__Set exercise__
Select each line where the word "that" appears.

__Supplied material__
----
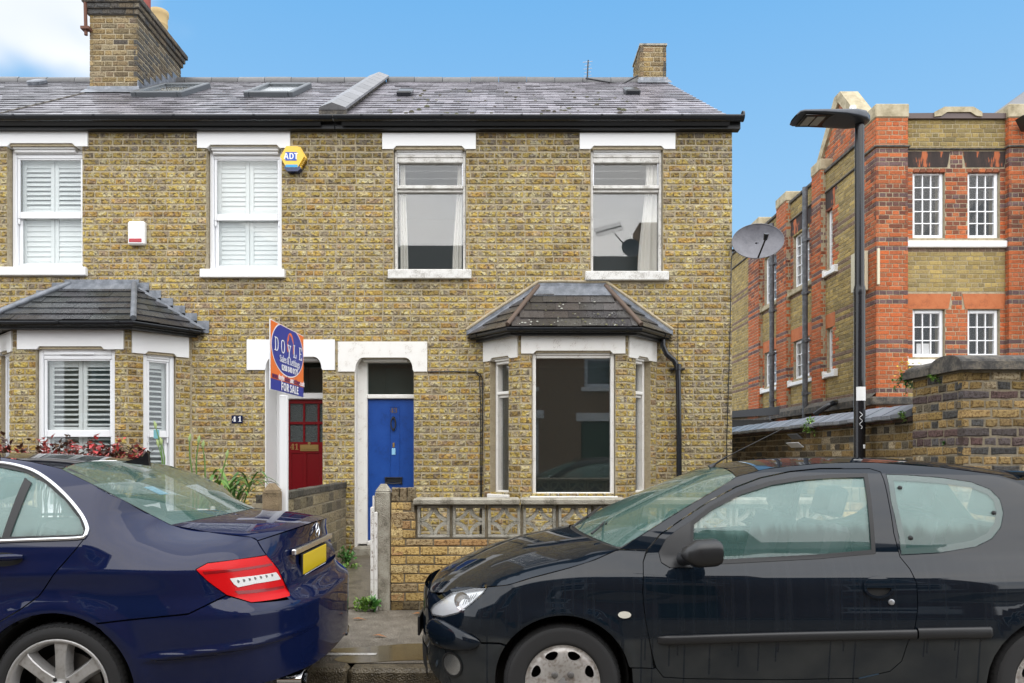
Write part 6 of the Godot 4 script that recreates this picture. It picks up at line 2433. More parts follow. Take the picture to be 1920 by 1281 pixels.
	lm.tube([pt(161, 66, 11.35), pt(159, -20, 11.35)], 0.025, 8)
	lm.box(pt(157, 60, 11.4), pt(166, 48, 11.3))
	solo("aerial_mast", lm, M.rust, "thin dark red aerial mast strapped to the tall left chimney", "mast", pt(161, 66, 11.35))
	# louvred vent low on the alley wall
	var lv := thing("wall_vent", "small pale two-slat vent cover on the dark alley wall", "vent", Vector3(3.75, 1.45, -9.5))
	for k in 2:
		var s := MB.new()
		s.box_in(Transform3D(Basis(Vector3(0, 0, 1), -0.7), Vector3(3.74, 1.55 + 0.11 * k, -9.55)), Vector3(-0.07, -0.005, -0.2 + 0.04 * k), Vector3(0.02, 0.005, 0.2 - 0.04 * k))
		part("slat", s, M.lead if k else M.upvc, lv)
	# litter in the gutter
	var bt := thing("plastic_bottle", "crushed clear plastic bottle lying in the gutter between the cars", "bottle", pt(640, 1272, 4.42))
	var bc := Vector3(-0.96, 0.035, -4.40)
	var bf := Transform3D(Basis(Vector3(0, 0, 1), 1.45).rotated(Vector3.UP, 0.3), bc)
	var bm := MB.new()
	bm.lathe(bf, [Vector2(0.001, 0.0), Vector2(0.026, 0.003), Vector2(0.03, 0.02), Vector2(0.024, 0.06), Vector2(0.031, 0.09), Vector2(0.026, 0.12), Vector2(0.012, 0.155), Vector2(0.011, 0.17)], 16)
	part("body", bm, M.clear_plastic, bt)
	var bl := MB.new()
	bl.lathe(bf, [Vector2(0.0275, 0.04), Vector2(0.0255, 0.06), Vector2(0.031, 0.085)], 16)
	part("label_band", bl, flat(0.35, 0.45, 0.6, 0.5), bt)
	var rc := MB.new()
	rc.bevel_in(Transform3D(Basis(Vector3.UP, 0.5), Vector3(-0.605, 0.012, -4.33)), Vector3(-0.02, 0, -0.012), Vector3(0.02, 0.02, 0.012), 0.005)
	solo("bottle_cap", rc, flat(0.5, 0.015, 0.02, 0.3), "tiny red scrap of plastic litter in the gutter", "litter", Vector3(-0.605, 0.012, -4.33))

func fxv(px: float, py: float, z: float) -> Vector3:
	return Vector3(fx(px), fy(py), z)

# ---------------------------------------------------------------- parked cars
# A body side is the surface z = w(x, y) (half width at a place along the car and a height); panels are outlines cut from it.
class CarShape:
	var dc := 4.4

	func w(_x: float, _y: float) -> float:
		return 0.8

	static func table(y: float, t: Array) -> float:
		if y <= t[0].x:
			return t[0].y
		for i in range(1, t.size()):
			if y <= t[i].x:
				var a: Vector2 = t[i - 1]
				var b: Vector2 = t[i]
				var m0: float = (b.y - t[maxi(i - 2, 0)].y) / maxf(1e-4, b.x - t[maxi(i - 2, 0)].x)
				var m1: float = (t[mini(i + 1, t.size() - 1)].y - a.y) / maxf(1e-4, t[mini(i + 1, t.size() - 1)].x - a.x)
				var h := b.x - a.x
				var s := (y - a.x) / h
				return (2 * s * s * s - 3 * s * s + 1) * a.y + (s * s * s - 2 * s * s + s) * h * m0 + (-2 * s * s * s + 3 * s * s) * b.y + (s * s * s - s * s) * h * m1
		return t[t.size() - 1].y

	static func cap(t: float, p: float) -> float:
		if t <= 0.0:
			return 0.0
		if t >= 1.0:
			return 1.0
		return pow(1.0 - pow(1.0 - t, p), 1.0 / p)

	func normal(x: float, y: float) -> Vector3:
		var e := 0.006
		return Vector3(-(w(x + e, y) - w(x - e, y)) / (2 * e), -(w(x, y + e) - w(x, y - e)) / (2 * e), 1.0).normalized()

	# where along the car the surface has that half width, searched from a (wide) to b (the tip)
	func x_at(y: float, z: float, a: float, b: float) -> float:
		for i in 26:
			var m := (a + b) / 2.0
			if w(m, y) > z:
				a = m
			else:
				b = m
		return (a + b) / 2.0

	# where the body side lies behind a measured place of the photograph
	func on(px: float, py: float) -> Vector3:
		var z := 0.75
		var x := 0.0
		var y := 0.0
		for i in 24:
			var d := dc - z
			x = (px - 945.0) * d / 1400.0
			y = 1.42 - (py - 856.0) * d / 1400.0
			z = lerpf(z, w(x, y), 0.5)
		return Vector3(x, y, z)

	func outline(list: Array) -> PackedVector2Array:
		var o := PackedVector2Array()
		for q in list:
			if q is Vector2:
				o.append(q)
			else:
				var p := on(q[0], q[1])
				o.append(Vector2(p.x, p.y))
		return o

	func curve(list: Array) -> Array:
		var o := []
		for q in list:
			if q is Vector3:
				o.append(q)
			elif q is Vector2:
				o.append(Vector3(q.x, q.y, w(q.x, q.y)))
			else:
				o.append(on(q[0], q[1]))
		return o

class Hatch extends CarShape:
	const BODY := [Vector2(0.12, 0.735), Vector2(0.25, 0.783), Vector2(0.4, 0.806), Vector2(0.6, 0.827), Vector2(0.8, 0.815), Vector2(1.0, 0.797), Vector2(1.5, 0.79)]
	const SHOULDER := [Vector2(-0.5, 0.60), Vector2(-0.3, 0.715), Vector2(-0.09, 0.80), Vector2(0.2, 0.895), Vector2(0.58, 0.935), Vector2(0.9, 0.915), Vector2(1.5, 0.91), Vector2(2.4, 0.925), Vector2(3.4, 0.96)]

	func w(x: float, y: float) -> float:
		var v := table(y, BODY)
		var s := table(x, SHOULDER)
		var t := (y - (s - 0.22)) / 0.22
		if t > 0.0:
			v -= 0.058 * t * t if t < 1.0 else 0.058 + 0.25 * (y - s) + 0.60 * (y - s) * (y - s)
		if y > 1.25:
			v -= 1.3 * (y - 1.25) * (y - 1.25)
		# a soft crease along the flank
		v += 0.006 * exp(-pow((y - 0.80) / 0.05, 2.0)) - 0.006 * exp(-pow((y - 0.69) / 0.06, 2.0))
		var tip := -0.475 + 1.1 * pow(maxf(0.0, y - 0.62), 2.0) * 2.0 + 0.5 * pow(maxf(0.0, 0.34 - y), 2.0)
		v *= cap((x - tip) / 0.78, 2.6)
		v *= cap((3.40 - 0.9 * pow(maxf(0.0, y - 0.8), 1.5) - x) / 0.5, 3.0)
		for cx in [0.2923, 2.734]:
			var rr := Vector2(x - cx, y - 0.30).length()
			v += 0.012 * exp(-pow((rr - 0.35) / 0.035, 2.0))
		return maxf(v, 0.0)

class Saloon extends CarShape:
	const BODY := [Vector2(0.12, 0.80), Vector2(0.3, 0.85), Vector2(0.5, 0.876), Vector2(0.7, 0.884), Vector2(0.85, 0.872), Vector2(1.0, 0.845), Vector2(1.2, 0.735), Vector2(1.3, 0.665), Vector2(1.38, 0.59), Vector2(1.44, 0.50)]
	const BOOT := [Vector2(0.12, 0.80), Vector2(0.3, 0.85), Vector2(0.5, 0.876), Vector2(0.7, 0.884), Vector2(0.83, 0.868), Vector2(0.92, 0.83), Vector2(0.98, 0.765), Vector2(1.02, 0.69), Vector2(1.07, 0.56), Vector2(1.15, 0.30)]

	func w(x: float, y: float) -> float:
		var k := smoothstep(-2.0, -1.5, x)
		var v := table(y, BODY) * (1.0 - k) + table(y, BOOT) * k
		# shoulder crease running forward from the tail lamp, and the swell over the wheel
		v += 0.012 * exp(-pow((y - (0.875 + 0.02 * (x + 2.0))) / 0.035, 2.0)) * smoothstep(-1.0, -1.5, x)
		v -= 0.012 * exp(-pow((y - 0.76) / 0.06, 2.0)) * smoothstep(-1.1, -1.6, x)
		for cx in [-2.0975, -4.8575]:
			var rr := Vector2(x - cx, y - 0.318).length()
			v += 0.016 * exp(-pow((rr - 0.40) / 0.05, 2.0)) * smoothstep(0.2, 0.4, y)
		v += 0.017 * exp(-pow((y - (0.47 + 0.1 * (x + 1.7))) / 0.017, 2.0)) * smoothstep(-1.72, -1.60, x) - 0.014 * smoothstep(0.04, 0.0, y - (0.44 + 0.1 * (x + 1.7))) * smoothstep(-1.75, -1.5, x)
		var tip := -0.968 - 0.082 * smoothstep(0.66, 0.76, y) - 0.20 * maxf(0.0, y - 0.76) - 0.35 * pow(maxf(0.0, 0.36 - y), 1.5)
		v *= cap((tip - x) / 0.62, 2.9)
		v *= cap((x + 5.56 - 0.5 * pow(maxf(0.0, y - 0.6), 1.5)) / 0.75, 2.7)
		return maxf(v, 0.0)

func smooth_line(pts: Array, n: int) -> Array:
	var L := [0.0]
	for i in range(1, pts.size()):
		L.append(L[i - 1] + ((pts[i] as Vector3) - pts[i - 1]).length())
	var o := []
	for k in n:
		var s: float = L[-1] * k / (n - 1.0)
		var i := 0
		while i < pts.size() - 2 and s > L[i + 1]:
			i += 1
		var t: float = (s - L[i]) / maxf(1e-5, L[i + 1] - L[i])
		var p0: Vector3 = pts[maxi(i - 1, 0)]
		var p1: Vector3 = pts[i]
		var p2: Vector3 = pts[i + 1]
		var p3: Vector3 = pts[mini(i + 2, pts.size() - 1)]
		o.append(p1.cubic_interpolate(p2, p0, p3, t) if i > 0 and i < pts.size() - 2 else p1.lerp(p2, t).lerp(p1.cubic_interpolate(p2, p0, p3, t), 0.6))
	return o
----
__Reply__
Write part 6 of the Godot 4 script that recreates this picture. It picks up at line 2433. More parts follow. Take the picture to be 1920 by 1281 pixels.
	# where along the car the surface has that half width, searched from a (wide) to b (the tip)